» Work instructions: Skip the pictures. Repeat everything else in the records word for word.

» Stored rows:
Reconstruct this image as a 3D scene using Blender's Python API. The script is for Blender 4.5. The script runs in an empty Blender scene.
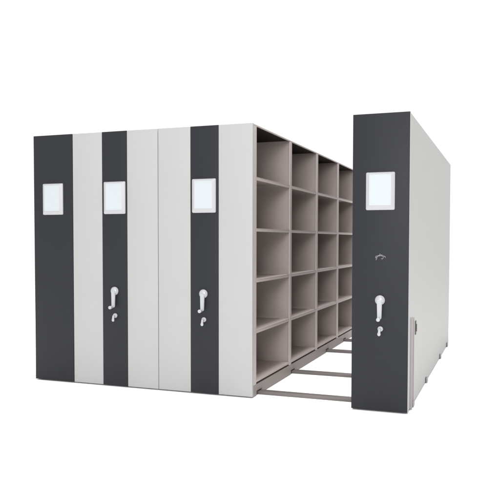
import bpy, bmesh, math, random
from mathutils import Vector, Matrix
random.seed(4)
S = bpy.context.scene
COL = S.collection
H = 2.2            # height of the units
YB = 3.88         # rear of the units
FLOOR = -0.010

# ------------------------------------------------------------------ materials
def mat(name, base, rough=0.5, metal=0.0, spec=0.5, var=0.0, bump=0.0, scale=60.0, coat=0.0):
    m = bpy.data.materials.new(name); m.use_nodes = True
    nt = m.node_tree; b = nt.nodes['Principled BSDF']
    b.inputs['Roughness'].default_value = rough
    b.inputs['Metallic'].default_value = metal
    b.inputs['Specular IOR Level'].default_value = spec
    b.inputs['Coat Weight'].default_value = coat
    tc = nt.nodes.new('ShaderNodeTexCoord')
    if var > 0:
        n = nt.nodes.new('ShaderNodeTexNoise'); n.inputs['Scale'].default_value = 3.1
        n.inputs['Detail'].default_value = 5
        nt.links.new(tc.outputs['Object'], n.inputs['Vector'])
        r = nt.nodes.new('ShaderNodeValToRGB')
        r.color_ramp.elements[0].position = 0.3; r.color_ramp.elements[1].position = 0.7
        r.color_ramp.elements[0].color = tuple(c * (1 - var) for c in base) + (1,)
        r.color_ramp.elements[1].color = tuple(min(1, c * (1 + var)) for c in base) + (1,)
        nt.links.new(n.outputs['Fac'], r.inputs['Fac'])
        nt.links.new(r.outputs['Color'], b.inputs['Base Color'])
    else:
        b.inputs['Base Color'].default_value = tuple(base) + (1,)
    if bump > 0:
        n2 = nt.nodes.new('ShaderNodeTexNoise'); n2.inputs['Scale'].default_value = scale
        n2.inputs['Detail'].default_value = 3
        nt.links.new(tc.outputs['Object'], n2.inputs['Vector'])
        bp = nt.nodes.new('ShaderNodeBump'); bp.inputs['Strength'].default_value = bump
        bp.inputs['Distance'].default_value = 0.002
        nt.links.new(n2.outputs['Fac'], bp.inputs['Height'])
        nt.links.new(bp.outputs['Normal'], b.inputs['Normal'])
    return m

M = dict(
    light=mat('light_grey_powder_coat', (0.334, 0.334, 0.332), 0.5, spec=0.25, var=0.012, bump=0.06, scale=350),
    side=mat('side_grey_powder_coat', (0.35, 0.345, 0.338), 0.5, spec=0.25, var=0.012, bump=0.06, scale=350),
    dark=mat('charcoal_powder_coat', (0.0158, 0.0166, 0.0198), 0.5, spec=0.2, var=0.03, bump=0.06, scale=350),
    roof=mat('shade_painted_roof_sheet', (0.016, 0.012, 0.0115), 0.6, spec=0.1, var=0.03),  # near-black brown: shade above the top bays painted into the sheet's colour
    beam=mat('grey_brown_chassis_steel', (0.255, 0.218, 0.207), 0.5, spec=0.25, var=0.05, bump=0.05, scale=200),
    sheet=mat('brown_grey_sheet', (0.35, 0.303, 0.286), 0.5, spec=0.2, var=0.04, bump=0.05, scale=250),
    taupe=mat('taupe_steel', (0.42, 0.366, 0.349), 0.5, spec=0.25, var=0.03, bump=0.05, scale=250),
    rail=mat('rail_steel', (0.115, 0.102, 0.098), 0.42, metal=0.1, var=0.08, bump=0.1, scale=120),
    guard=mat('brushed_grey_channel', (0.30, 0.282, 0.278), 0.45, var=0.03),
    stop=mat('zinc_end_stop', (0.23, 0.217, 0.212), 0.4, metal=0.2, var=0.05),
    wheel=mat('dark_cast_steel', (0.10, 0.085, 0.078), 0.5, metal=0.3, var=0.08),
    white=mat('white_moulded_plastic', (0.37, 0.37, 0.378), 0.38, spec=0.3),
    pane=mat('pale_blue_card_behind_cover', (0.425, 0.455, 0.475), 0.3, spec=0.4),
    chrome=mat('satin_silver', (0.37, 0.375, 0.385), 0.35, metal=0.15, spec=0.4),
    logo=mat('silver_emblem', (0.22, 0.22, 0.225), 0.4, metal=0.2),
    black=mat('black_rubber', (0.075, 0.07, 0.068), 0.5),
    floor=mat('white_studio_sheet', (0.95, 0.95, 0.95), 0.9, spec=0.0, var=0.004),
)

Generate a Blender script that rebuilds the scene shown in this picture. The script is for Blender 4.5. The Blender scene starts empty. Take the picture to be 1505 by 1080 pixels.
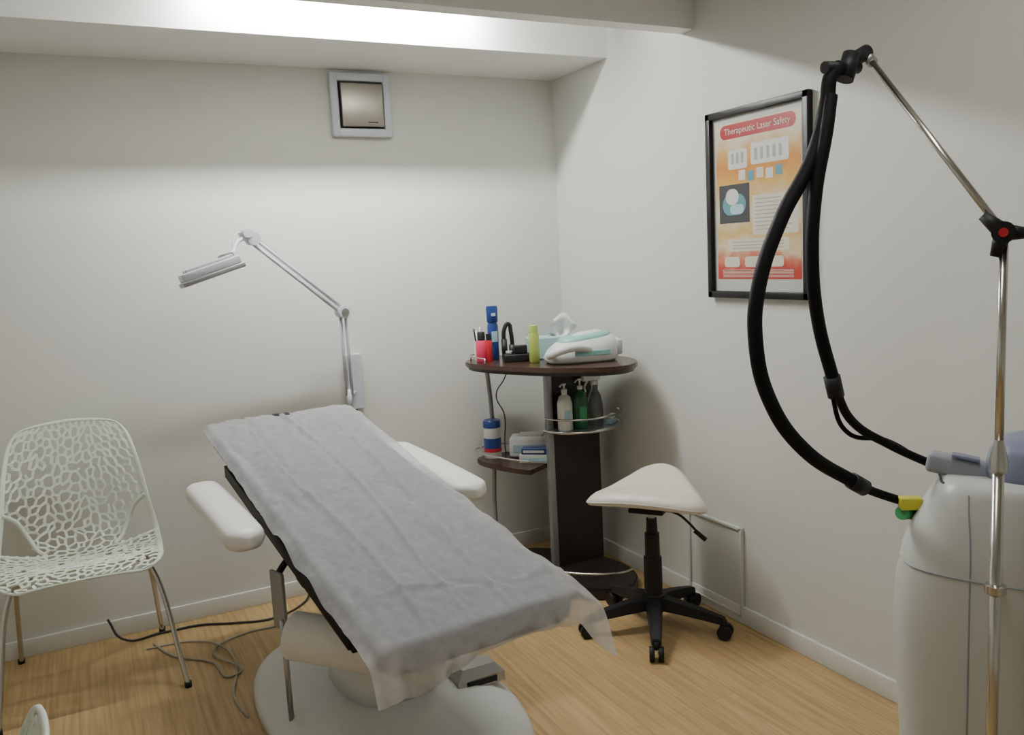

» Worked solution:
Reconstruct this image as a 3D scene using Blender's Python API. The script is for Blender 4.5. The script runs in an empty Blender scene.
import bpy, bmesh, math, random
from mathutils import Vector, Matrix
random.seed(4)
S = bpy.context.scene
COL = S.collection
H = 2.2            # height of the units
YB = 3.88         # rear of the units
FLOOR = -0.010

# ------------------------------------------------------------------ materials
def mat(name, base, rough=0.5, metal=0.0, spec=0.5, var=0.0, bump=0.0, scale=60.0, coat=0.0):
    m = bpy.data.materials.new(name); m.use_nodes = True
    nt = m.node_tree; b = nt.nodes['Principled BSDF']
    b.inputs['Roughness'].default_value = rough
    b.inputs['Metallic'].default_value = metal
    b.inputs['Specular IOR Level'].default_value = spec
    b.inputs['Coat Weight'].default_value = coat
    tc = nt.nodes.new('ShaderNodeTexCoord')
    if var > 0:
        n = nt.nodes.new('ShaderNodeTexNoise'); n.inputs['Scale'].default_value = 3.1
        n.inputs['Detail'].default_value = 5
        nt.links.new(tc.outputs['Object'], n.inputs['Vector'])
        r = nt.nodes.new('ShaderNodeValToRGB')
        r.color_ramp.elements[0].position = 0.3; r.color_ramp.elements[1].position = 0.7
        r.color_ramp.elements[0].color = tuple(c * (1 - var) for c in base) + (1,)
        r.color_ramp.elements[1].color = tuple(min(1, c * (1 + var)) for c in base) + (1,)
        nt.links.new(n.outputs['Fac'], r.inputs['Fac'])
        nt.links.new(r.outputs['Color'], b.inputs['Base Color'])
    else:
        b.inputs['Base Color'].default_value = tuple(base) + (1,)
    if bump > 0:
        n2 = nt.nodes.new('ShaderNodeTexNoise'); n2.inputs['Scale'].default_value = scale
        n2.inputs['Detail'].default_value = 3
        nt.links.new(tc.outputs['Object'], n2.inputs['Vector'])
        bp = nt.nodes.new('ShaderNodeBump'); bp.inputs['Strength'].default_value = bump
        bp.inputs['Distance'].default_value = 0.002
        nt.links.new(n2.outputs['Fac'], bp.inputs['Height'])
        nt.links.new(bp.outputs['Normal'], b.inputs['Normal'])
    return m

M = dict(
    light=mat('light_grey_powder_coat', (0.334, 0.334, 0.332), 0.5, spec=0.25, var=0.012, bump=0.06, scale=350),
    side=mat('side_grey_powder_coat', (0.35, 0.345, 0.338), 0.5, spec=0.25, var=0.012, bump=0.06, scale=350),
    dark=mat('charcoal_powder_coat', (0.0158, 0.0166, 0.0198), 0.5, spec=0.2, var=0.03, bump=0.06, scale=350),
    roof=mat('shade_painted_roof_sheet', (0.016, 0.012, 0.0115), 0.6, spec=0.1, var=0.03),  # near-black brown: shade above the top bays painted into the sheet's colour
    beam=mat('grey_brown_chassis_steel', (0.255, 0.218, 0.207), 0.5, spec=0.25, var=0.05, bump=0.05, scale=200),
    sheet=mat('brown_grey_sheet', (0.35, 0.303, 0.286), 0.5, spec=0.2, var=0.04, bump=0.05, scale=250),
    taupe=mat('taupe_steel', (0.42, 0.366, 0.349), 0.5, spec=0.25, var=0.03, bump=0.05, scale=250),
    rail=mat('rail_steel', (0.115, 0.102, 0.098), 0.42, metal=0.1, var=0.08, bump=0.1, scale=120),
    guard=mat('brushed_grey_channel', (0.30, 0.282, 0.278), 0.45, var=0.03),
    stop=mat('zinc_end_stop', (0.23, 0.217, 0.212), 0.4, metal=0.2, var=0.05),
    wheel=mat('dark_cast_steel', (0.10, 0.085, 0.078), 0.5, metal=0.3, var=0.08),
    white=mat('white_moulded_plastic', (0.37, 0.37, 0.378), 0.38, spec=0.3),
    pane=mat('pale_blue_card_behind_cover', (0.425, 0.455, 0.475), 0.3, spec=0.4),
    chrome=mat('satin_silver', (0.37, 0.375, 0.385), 0.35, metal=0.15, spec=0.4),
    logo=mat('silver_emblem', (0.22, 0.22, 0.225), 0.4, metal=0.2),
    black=mat('black_rubber', (0.075, 0.07, 0.068), 0.5),
    floor=mat('white_studio_sheet', (0.95, 0.95, 0.95), 0.9, spec=0.0, var=0.004),
)

Generate a Blender script that rebuilds the scene shown in this picture. The script is for Blender 4.5. The Blender scene starts empty. Take the picture to be 1505 by 1080 pixels.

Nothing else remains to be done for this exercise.